For your work and hobbies, things which help make life meaningful for many, there are subreddits and forums dedicated to optimizing and discussing the purchase of everything from golf clubs to ergonomic split mechanical keyboards. If you aren’t doing things in the most optimal way with the most optimal equipment, why even do them at all?

Peter has determined that if he can simply find the correct way to live, he will be happy. He is dissatisfied with the world around him, but in a bizarre subject-object distinction mix-up, he looks to change himself as a way to change his world. The reason this probably won’t alleviate his psychic tension in the long term is the same reason that buying all the right products and having all the right opinions for your in-group probably won’t alleviate yours.

The force of this way of thinking is far greater than any generational peculiarity or economic boom-bust iteration, and it’s beyond my grasp to try to chart it here.
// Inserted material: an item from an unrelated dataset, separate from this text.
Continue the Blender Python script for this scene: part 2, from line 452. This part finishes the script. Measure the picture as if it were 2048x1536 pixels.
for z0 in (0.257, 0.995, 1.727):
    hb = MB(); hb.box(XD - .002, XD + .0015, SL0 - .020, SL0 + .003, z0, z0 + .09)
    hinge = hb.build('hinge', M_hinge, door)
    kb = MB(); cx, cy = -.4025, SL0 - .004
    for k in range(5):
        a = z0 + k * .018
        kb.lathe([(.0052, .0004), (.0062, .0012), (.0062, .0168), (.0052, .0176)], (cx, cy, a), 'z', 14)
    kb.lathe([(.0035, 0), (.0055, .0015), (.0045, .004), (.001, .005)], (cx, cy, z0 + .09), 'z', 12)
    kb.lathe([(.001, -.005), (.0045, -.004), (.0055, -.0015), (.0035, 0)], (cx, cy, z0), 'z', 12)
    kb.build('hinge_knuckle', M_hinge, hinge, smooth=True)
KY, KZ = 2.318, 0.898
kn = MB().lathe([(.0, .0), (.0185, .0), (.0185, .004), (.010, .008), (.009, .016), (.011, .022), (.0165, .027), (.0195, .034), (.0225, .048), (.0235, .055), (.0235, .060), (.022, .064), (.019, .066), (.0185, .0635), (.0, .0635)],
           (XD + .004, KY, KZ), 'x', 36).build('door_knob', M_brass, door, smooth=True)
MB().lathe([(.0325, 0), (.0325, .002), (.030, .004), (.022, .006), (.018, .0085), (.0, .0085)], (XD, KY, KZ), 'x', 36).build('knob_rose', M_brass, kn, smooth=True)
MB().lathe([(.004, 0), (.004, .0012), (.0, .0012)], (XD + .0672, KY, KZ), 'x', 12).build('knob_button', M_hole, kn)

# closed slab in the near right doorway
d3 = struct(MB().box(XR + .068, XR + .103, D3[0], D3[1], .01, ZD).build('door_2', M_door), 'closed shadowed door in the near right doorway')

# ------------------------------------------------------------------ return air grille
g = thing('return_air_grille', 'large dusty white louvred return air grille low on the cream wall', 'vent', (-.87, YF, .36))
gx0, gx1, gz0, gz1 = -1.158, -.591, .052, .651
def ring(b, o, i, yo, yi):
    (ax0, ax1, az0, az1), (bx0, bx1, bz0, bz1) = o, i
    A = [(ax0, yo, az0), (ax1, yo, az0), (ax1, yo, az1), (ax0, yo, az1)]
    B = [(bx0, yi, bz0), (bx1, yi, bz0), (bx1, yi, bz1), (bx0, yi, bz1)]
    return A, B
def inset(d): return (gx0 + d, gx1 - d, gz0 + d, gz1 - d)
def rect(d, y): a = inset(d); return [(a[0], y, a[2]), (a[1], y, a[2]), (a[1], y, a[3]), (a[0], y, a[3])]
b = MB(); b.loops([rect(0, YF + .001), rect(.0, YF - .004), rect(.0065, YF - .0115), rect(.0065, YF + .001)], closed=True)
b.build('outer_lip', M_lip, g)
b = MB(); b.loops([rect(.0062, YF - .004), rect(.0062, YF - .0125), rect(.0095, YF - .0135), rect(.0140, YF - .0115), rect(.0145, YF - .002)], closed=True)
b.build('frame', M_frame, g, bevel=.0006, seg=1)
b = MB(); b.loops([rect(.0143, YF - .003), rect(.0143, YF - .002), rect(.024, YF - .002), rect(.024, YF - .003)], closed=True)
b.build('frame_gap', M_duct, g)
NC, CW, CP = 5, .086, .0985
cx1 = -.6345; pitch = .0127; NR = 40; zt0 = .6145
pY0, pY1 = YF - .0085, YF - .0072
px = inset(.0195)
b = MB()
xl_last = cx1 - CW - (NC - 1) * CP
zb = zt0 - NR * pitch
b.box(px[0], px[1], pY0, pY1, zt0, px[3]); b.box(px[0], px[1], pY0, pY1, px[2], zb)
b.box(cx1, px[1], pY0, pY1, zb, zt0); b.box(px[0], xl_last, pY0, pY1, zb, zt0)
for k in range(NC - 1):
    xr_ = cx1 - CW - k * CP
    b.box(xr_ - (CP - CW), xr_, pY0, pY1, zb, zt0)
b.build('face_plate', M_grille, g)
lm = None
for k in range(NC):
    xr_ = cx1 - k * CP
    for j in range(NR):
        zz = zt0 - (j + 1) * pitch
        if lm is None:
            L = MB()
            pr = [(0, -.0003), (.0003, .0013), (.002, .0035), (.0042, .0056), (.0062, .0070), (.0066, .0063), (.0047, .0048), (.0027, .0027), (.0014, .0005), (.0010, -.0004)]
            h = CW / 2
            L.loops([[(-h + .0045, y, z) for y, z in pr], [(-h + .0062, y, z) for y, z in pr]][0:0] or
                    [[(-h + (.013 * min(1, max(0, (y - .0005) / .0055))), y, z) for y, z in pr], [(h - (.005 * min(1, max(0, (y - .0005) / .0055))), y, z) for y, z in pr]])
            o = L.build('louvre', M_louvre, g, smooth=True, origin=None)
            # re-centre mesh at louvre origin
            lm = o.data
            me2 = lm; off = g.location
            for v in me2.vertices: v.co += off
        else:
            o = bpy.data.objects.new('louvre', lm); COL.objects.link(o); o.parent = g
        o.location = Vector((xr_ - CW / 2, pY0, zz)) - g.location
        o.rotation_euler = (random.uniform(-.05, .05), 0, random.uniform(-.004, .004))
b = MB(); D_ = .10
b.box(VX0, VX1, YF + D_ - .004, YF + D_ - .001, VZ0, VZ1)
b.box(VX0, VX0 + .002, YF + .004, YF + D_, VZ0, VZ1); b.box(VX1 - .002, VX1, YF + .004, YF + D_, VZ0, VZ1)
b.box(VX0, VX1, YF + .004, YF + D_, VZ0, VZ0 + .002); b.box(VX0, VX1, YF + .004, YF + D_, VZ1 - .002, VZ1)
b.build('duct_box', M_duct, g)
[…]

If I had to spitball a guess, it probably has a lot to do with the total replacement of culture and subculture by mass and consumer culture, which happened first and most forcefully in America, over the last 100 years. With these changes, mass culture has become ever more profoundly visual, with its current peak being the absolute dominance of images and short-form video.

Whatever the explanation may be, I think this reading of Peter’s problem is a lot more relatable than the one where he just wanted to work with his hands the whole time. Office Space is still just as relatable as it was 25 years ago, just maybe not in the way we thought.